## Given problem:
Reproduce the material that follows, please, but only from its first line to the line containing "NP = np.random.default_rng(11)", inclusive.

## Data extract:

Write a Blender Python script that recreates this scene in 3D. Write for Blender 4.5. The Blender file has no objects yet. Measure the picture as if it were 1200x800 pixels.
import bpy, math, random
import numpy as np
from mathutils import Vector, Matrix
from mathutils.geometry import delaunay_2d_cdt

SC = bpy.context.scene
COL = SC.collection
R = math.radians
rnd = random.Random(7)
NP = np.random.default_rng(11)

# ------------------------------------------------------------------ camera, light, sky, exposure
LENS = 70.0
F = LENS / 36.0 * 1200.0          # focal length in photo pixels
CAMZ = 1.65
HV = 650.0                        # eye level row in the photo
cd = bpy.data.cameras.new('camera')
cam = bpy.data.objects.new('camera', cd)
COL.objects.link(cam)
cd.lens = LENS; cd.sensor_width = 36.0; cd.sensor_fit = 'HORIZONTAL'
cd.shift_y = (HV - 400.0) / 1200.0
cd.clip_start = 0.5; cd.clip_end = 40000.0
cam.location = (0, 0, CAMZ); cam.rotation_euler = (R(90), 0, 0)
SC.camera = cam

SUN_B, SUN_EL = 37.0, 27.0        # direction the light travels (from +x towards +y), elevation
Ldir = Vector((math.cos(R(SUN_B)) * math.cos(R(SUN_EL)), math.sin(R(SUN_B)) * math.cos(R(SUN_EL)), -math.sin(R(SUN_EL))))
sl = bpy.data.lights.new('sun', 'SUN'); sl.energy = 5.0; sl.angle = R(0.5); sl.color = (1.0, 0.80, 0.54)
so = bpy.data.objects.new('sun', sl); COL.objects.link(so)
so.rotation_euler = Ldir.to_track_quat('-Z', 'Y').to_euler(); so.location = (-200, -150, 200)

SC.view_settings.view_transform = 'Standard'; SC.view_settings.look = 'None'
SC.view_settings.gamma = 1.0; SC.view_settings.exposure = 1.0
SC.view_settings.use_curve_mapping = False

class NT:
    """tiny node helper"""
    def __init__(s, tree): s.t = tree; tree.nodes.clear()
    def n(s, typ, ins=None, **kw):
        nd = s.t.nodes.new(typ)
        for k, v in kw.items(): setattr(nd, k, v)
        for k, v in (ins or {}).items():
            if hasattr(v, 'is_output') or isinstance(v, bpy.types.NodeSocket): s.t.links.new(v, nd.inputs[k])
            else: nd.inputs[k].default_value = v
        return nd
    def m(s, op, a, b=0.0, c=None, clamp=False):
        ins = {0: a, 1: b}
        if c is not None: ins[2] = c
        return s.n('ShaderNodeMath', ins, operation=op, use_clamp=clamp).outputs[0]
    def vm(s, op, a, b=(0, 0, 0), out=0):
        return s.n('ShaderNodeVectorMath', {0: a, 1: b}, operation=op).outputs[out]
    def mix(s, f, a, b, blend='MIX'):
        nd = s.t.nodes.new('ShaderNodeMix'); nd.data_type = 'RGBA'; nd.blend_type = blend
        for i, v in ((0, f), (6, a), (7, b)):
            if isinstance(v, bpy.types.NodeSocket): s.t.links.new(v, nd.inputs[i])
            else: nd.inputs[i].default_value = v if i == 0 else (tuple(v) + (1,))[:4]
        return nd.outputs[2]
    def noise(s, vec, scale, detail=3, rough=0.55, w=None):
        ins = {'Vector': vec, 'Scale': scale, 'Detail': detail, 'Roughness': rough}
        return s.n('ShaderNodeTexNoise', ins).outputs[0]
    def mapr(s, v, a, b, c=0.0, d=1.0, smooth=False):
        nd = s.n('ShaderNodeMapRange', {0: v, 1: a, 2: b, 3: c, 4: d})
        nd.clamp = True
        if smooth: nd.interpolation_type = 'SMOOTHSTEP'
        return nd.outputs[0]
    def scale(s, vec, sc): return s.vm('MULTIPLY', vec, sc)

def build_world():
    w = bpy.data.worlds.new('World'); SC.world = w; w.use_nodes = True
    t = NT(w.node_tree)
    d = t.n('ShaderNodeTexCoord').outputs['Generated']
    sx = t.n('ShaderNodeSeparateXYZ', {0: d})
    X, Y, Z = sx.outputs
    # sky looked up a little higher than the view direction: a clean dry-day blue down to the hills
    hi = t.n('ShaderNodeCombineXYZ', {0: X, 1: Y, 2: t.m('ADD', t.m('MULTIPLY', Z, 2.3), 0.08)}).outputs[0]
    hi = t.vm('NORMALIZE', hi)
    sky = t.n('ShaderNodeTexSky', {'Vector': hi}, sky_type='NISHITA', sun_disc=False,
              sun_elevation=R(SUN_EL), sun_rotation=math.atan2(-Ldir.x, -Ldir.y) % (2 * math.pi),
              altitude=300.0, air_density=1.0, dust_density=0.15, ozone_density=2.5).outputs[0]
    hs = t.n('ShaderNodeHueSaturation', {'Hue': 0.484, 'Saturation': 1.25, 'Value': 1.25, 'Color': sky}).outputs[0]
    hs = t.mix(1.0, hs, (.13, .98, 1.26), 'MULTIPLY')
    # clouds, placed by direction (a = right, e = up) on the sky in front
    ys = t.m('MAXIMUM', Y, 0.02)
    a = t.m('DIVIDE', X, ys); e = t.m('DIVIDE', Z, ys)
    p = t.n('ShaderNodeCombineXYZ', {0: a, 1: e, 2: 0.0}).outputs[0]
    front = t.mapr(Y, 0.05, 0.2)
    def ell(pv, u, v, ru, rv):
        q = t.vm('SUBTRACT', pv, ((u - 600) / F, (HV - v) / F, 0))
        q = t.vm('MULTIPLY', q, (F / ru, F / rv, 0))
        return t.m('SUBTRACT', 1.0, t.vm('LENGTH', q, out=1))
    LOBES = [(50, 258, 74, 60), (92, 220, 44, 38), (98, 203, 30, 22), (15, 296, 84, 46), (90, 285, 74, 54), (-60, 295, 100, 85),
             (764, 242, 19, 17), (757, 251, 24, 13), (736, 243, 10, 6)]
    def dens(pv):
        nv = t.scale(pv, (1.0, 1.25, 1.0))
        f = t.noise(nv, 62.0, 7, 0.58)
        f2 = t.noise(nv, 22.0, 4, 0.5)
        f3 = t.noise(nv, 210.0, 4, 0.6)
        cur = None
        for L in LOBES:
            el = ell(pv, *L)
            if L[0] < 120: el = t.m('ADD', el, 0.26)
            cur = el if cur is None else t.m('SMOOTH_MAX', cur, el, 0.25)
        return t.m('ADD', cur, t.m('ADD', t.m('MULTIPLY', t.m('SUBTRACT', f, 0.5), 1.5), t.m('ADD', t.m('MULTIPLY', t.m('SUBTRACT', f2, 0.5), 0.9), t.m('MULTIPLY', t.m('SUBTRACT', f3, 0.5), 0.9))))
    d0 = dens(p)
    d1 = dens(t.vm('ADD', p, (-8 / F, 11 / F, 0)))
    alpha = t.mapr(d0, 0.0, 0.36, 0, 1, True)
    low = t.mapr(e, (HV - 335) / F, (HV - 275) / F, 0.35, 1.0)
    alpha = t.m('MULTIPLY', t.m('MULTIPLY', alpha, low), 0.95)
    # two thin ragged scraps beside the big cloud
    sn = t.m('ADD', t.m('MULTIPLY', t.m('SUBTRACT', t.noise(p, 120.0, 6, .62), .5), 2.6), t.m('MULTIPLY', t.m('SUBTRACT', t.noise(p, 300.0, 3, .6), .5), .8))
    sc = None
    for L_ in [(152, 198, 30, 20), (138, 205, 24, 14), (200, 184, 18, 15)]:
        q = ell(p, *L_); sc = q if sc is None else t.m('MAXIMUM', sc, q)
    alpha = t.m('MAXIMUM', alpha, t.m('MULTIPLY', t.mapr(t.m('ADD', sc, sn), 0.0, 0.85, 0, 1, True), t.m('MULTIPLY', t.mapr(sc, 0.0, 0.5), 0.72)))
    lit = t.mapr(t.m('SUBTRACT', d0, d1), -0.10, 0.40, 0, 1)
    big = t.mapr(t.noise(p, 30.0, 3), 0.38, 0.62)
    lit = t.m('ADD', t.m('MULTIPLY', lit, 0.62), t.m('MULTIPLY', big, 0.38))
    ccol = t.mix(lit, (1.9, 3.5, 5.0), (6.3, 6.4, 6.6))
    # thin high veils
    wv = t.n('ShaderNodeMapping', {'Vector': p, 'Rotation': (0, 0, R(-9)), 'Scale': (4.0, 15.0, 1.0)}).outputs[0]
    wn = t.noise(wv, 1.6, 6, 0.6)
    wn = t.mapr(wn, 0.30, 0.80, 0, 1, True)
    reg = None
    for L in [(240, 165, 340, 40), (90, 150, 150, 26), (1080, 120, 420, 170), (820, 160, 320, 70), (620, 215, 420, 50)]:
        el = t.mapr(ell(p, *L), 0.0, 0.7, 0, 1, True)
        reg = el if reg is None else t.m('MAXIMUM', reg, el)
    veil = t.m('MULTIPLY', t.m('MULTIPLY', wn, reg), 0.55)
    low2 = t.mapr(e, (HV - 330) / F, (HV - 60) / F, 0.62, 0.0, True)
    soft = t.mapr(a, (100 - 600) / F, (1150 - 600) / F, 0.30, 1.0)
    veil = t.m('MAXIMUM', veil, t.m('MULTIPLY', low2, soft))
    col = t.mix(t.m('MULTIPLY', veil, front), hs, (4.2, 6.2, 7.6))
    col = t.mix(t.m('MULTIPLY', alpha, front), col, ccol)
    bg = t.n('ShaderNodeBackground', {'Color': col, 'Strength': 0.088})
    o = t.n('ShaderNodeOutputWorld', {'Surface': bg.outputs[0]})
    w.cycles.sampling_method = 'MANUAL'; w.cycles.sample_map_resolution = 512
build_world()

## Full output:
Write a Blender Python script that recreates this scene in 3D. Write for Blender 4.5. The Blender file has no objects yet. Measure the picture as if it were 1200x800 pixels.
import bpy, math, random
import numpy as np
from mathutils import Vector, Matrix
from mathutils.geometry import delaunay_2d_cdt

SC = bpy.context.scene
COL = SC.collection
R = math.radians
rnd = random.Random(7)
NP = np.random.default_rng(11)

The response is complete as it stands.